» Exercise aim
Print, exactly as they stand, the lines from the start of the listing to the line containing "link('plume', np_mesh('plume', *h1), GRASS, root)", inclusive.

» Data shown
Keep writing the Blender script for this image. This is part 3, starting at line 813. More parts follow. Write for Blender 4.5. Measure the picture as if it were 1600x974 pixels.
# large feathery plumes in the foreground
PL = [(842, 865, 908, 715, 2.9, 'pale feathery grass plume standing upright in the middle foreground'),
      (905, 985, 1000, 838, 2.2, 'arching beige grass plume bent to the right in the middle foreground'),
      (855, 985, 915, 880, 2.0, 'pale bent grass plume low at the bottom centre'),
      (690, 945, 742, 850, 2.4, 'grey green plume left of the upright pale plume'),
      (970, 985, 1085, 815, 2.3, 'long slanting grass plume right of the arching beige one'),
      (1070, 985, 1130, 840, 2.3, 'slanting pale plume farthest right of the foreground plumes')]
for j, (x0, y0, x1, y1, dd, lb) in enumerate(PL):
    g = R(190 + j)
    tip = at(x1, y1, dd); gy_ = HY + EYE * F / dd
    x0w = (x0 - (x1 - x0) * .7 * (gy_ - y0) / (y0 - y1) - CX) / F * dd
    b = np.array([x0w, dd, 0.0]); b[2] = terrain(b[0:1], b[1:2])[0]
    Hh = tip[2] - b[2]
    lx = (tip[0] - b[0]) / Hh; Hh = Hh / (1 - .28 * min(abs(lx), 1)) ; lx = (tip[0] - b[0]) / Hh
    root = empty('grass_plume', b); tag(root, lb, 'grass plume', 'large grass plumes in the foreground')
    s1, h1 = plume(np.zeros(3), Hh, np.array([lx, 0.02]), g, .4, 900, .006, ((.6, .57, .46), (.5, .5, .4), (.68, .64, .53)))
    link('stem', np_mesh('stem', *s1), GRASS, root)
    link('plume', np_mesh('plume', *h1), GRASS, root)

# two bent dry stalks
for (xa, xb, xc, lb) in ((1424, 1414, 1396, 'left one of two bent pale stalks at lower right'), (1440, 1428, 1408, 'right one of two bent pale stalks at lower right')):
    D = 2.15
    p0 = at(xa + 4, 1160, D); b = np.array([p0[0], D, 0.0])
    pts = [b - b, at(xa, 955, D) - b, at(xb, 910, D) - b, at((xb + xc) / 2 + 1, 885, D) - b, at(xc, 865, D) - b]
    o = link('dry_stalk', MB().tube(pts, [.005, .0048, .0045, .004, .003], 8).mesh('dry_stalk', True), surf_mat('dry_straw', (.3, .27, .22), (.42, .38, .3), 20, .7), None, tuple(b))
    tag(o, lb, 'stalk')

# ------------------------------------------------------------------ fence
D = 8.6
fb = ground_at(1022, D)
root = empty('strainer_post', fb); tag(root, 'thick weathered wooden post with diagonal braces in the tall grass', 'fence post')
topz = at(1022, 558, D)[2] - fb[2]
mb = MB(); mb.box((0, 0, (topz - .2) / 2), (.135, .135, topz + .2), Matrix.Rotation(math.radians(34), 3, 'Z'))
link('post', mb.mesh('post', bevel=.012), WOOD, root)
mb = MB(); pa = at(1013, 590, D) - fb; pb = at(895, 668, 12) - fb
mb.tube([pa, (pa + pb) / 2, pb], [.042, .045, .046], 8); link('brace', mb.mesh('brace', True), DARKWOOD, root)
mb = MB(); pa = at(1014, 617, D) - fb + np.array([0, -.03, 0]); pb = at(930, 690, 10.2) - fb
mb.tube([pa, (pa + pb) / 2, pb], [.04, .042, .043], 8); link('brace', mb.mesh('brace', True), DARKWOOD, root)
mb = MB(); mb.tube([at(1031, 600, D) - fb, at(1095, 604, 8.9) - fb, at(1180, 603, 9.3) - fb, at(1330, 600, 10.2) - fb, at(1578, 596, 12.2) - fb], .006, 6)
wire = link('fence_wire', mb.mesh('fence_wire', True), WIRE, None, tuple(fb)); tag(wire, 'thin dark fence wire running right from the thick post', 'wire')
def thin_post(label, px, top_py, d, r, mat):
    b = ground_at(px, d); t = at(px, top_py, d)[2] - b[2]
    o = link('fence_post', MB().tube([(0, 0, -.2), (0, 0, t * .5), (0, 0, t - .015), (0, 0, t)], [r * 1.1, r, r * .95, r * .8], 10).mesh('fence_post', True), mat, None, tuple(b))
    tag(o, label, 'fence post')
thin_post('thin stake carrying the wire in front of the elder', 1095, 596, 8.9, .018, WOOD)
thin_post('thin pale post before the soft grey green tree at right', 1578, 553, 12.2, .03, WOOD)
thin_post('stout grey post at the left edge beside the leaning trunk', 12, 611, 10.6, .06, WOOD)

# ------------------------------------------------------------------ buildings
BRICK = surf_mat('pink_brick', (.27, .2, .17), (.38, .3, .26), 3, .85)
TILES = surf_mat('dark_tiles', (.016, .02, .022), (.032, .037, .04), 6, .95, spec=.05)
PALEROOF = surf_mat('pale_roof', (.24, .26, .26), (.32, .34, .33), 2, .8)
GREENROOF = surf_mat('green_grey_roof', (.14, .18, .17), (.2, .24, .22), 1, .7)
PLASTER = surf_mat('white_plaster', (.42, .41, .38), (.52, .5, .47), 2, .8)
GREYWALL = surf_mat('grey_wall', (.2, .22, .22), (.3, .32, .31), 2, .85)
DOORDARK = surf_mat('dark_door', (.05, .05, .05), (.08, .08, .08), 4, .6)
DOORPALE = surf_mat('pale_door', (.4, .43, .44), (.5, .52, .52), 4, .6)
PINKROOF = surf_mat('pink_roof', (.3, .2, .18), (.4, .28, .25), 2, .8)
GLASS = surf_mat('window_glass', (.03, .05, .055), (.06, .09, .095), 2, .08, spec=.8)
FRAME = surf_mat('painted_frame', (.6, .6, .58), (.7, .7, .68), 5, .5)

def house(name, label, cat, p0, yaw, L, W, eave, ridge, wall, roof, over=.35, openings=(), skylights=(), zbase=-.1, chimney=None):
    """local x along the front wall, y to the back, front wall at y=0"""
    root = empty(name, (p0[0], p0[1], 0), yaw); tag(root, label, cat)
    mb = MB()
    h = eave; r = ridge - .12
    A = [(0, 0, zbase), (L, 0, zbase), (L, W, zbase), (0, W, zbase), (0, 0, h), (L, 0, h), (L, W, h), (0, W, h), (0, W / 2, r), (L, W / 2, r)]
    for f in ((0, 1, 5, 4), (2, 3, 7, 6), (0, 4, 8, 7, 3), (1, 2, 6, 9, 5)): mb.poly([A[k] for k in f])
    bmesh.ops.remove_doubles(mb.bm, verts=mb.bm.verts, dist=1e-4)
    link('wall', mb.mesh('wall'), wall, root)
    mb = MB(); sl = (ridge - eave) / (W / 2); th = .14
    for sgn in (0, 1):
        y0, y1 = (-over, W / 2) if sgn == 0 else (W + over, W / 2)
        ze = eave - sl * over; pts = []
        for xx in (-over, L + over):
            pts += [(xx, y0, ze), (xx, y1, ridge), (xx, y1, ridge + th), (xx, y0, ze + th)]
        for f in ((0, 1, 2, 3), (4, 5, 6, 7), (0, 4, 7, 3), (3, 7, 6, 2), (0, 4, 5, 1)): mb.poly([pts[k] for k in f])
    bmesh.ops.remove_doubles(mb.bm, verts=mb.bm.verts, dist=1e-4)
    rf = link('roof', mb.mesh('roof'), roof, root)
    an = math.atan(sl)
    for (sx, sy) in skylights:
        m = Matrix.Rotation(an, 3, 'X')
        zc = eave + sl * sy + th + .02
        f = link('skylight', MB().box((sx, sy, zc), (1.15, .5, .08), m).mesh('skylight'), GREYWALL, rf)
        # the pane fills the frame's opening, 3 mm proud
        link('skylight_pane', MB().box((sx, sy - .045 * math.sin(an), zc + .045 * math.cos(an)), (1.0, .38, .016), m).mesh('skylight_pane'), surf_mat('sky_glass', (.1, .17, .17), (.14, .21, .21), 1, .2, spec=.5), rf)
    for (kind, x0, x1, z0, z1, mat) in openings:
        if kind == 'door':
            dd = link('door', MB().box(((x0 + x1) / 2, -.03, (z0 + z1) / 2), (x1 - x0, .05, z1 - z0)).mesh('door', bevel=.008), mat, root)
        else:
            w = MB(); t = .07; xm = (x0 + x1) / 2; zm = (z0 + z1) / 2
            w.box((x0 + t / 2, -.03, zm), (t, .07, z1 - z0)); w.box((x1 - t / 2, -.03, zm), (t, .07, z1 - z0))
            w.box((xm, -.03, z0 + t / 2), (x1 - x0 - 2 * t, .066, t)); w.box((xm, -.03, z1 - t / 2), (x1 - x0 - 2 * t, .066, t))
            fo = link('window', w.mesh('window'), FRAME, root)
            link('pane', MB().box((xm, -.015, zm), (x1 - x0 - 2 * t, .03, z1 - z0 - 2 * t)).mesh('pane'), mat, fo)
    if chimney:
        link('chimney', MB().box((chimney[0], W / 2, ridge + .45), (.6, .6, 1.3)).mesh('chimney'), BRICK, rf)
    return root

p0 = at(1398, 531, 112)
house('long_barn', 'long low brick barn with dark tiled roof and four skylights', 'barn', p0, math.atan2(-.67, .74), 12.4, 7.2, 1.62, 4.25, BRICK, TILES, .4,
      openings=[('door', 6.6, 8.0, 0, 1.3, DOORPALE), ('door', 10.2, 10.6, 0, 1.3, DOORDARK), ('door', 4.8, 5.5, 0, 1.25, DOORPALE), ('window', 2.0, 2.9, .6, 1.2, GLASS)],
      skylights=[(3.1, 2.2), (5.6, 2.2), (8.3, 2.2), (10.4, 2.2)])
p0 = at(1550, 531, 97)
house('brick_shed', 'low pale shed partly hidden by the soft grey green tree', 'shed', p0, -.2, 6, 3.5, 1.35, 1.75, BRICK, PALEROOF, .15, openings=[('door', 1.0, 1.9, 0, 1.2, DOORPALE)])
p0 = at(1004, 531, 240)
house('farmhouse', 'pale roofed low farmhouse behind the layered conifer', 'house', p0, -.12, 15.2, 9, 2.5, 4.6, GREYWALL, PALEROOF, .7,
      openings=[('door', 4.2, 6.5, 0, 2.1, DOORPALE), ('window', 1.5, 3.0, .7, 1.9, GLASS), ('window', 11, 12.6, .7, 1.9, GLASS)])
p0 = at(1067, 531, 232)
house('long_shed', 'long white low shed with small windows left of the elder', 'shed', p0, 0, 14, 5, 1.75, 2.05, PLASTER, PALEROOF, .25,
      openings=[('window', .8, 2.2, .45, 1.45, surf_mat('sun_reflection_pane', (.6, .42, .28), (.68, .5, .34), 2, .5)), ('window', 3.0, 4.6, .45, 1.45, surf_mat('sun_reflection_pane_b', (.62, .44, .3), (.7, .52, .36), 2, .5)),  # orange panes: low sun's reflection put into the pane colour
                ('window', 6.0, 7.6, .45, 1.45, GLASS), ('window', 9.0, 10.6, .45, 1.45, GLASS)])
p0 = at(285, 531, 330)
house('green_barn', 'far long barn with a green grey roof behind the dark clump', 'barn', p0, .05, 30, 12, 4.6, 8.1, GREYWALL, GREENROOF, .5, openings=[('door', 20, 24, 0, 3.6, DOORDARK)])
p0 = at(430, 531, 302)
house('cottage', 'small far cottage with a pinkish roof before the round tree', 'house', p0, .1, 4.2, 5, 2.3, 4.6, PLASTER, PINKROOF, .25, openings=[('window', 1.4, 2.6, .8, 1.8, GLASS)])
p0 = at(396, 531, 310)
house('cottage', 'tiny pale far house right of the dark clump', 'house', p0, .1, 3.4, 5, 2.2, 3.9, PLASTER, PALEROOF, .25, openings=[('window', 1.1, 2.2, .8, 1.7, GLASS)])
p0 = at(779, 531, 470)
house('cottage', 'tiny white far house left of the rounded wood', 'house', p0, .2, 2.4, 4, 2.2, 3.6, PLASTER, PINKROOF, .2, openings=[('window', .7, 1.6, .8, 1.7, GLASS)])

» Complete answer
Keep writing the Blender script for this image. This is part 3, starting at line 813. More parts follow. Write for Blender 4.5. Measure the picture as if it were 1600x974 pixels.
# large feathery plumes in the foreground
PL = [(842, 865, 908, 715, 2.9, 'pale feathery grass plume standing upright in the middle foreground'),
      (905, 985, 1000, 838, 2.2, 'arching beige grass plume bent to the right in the middle foreground'),
      (855, 985, 915, 880, 2.0, 'pale bent grass plume low at the bottom centre'),
      (690, 945, 742, 850, 2.4, 'grey green plume left of the upright pale plume'),
      (970, 985, 1085, 815, 2.3, 'long slanting grass plume right of the arching beige one'),
      (1070, 985, 1130, 840, 2.3, 'slanting pale plume farthest right of the foreground plumes')]
for j, (x0, y0, x1, y1, dd, lb) in enumerate(PL):
    g = R(190 + j)
    tip = at(x1, y1, dd); gy_ = HY + EYE * F / dd
    x0w = (x0 - (x1 - x0) * .7 * (gy_ - y0) / (y0 - y1) - CX) / F * dd
    b = np.array([x0w, dd, 0.0]); b[2] = terrain(b[0:1], b[1:2])[0]
    Hh = tip[2] - b[2]
    lx = (tip[0] - b[0]) / Hh; Hh = Hh / (1 - .28 * min(abs(lx), 1)) ; lx = (tip[0] - b[0]) / Hh
    root = empty('grass_plume', b); tag(root, lb, 'grass plume', 'large grass plumes in the foreground')
    s1, h1 = plume(np.zeros(3), Hh, np.array([lx, 0.02]), g, .4, 900, .006, ((.6, .57, .46), (.5, .5, .4), (.68, .64, .53)))
    link('stem', np_mesh('stem', *s1), GRASS, root)
    link('plume', np_mesh('plume', *h1), GRASS, root)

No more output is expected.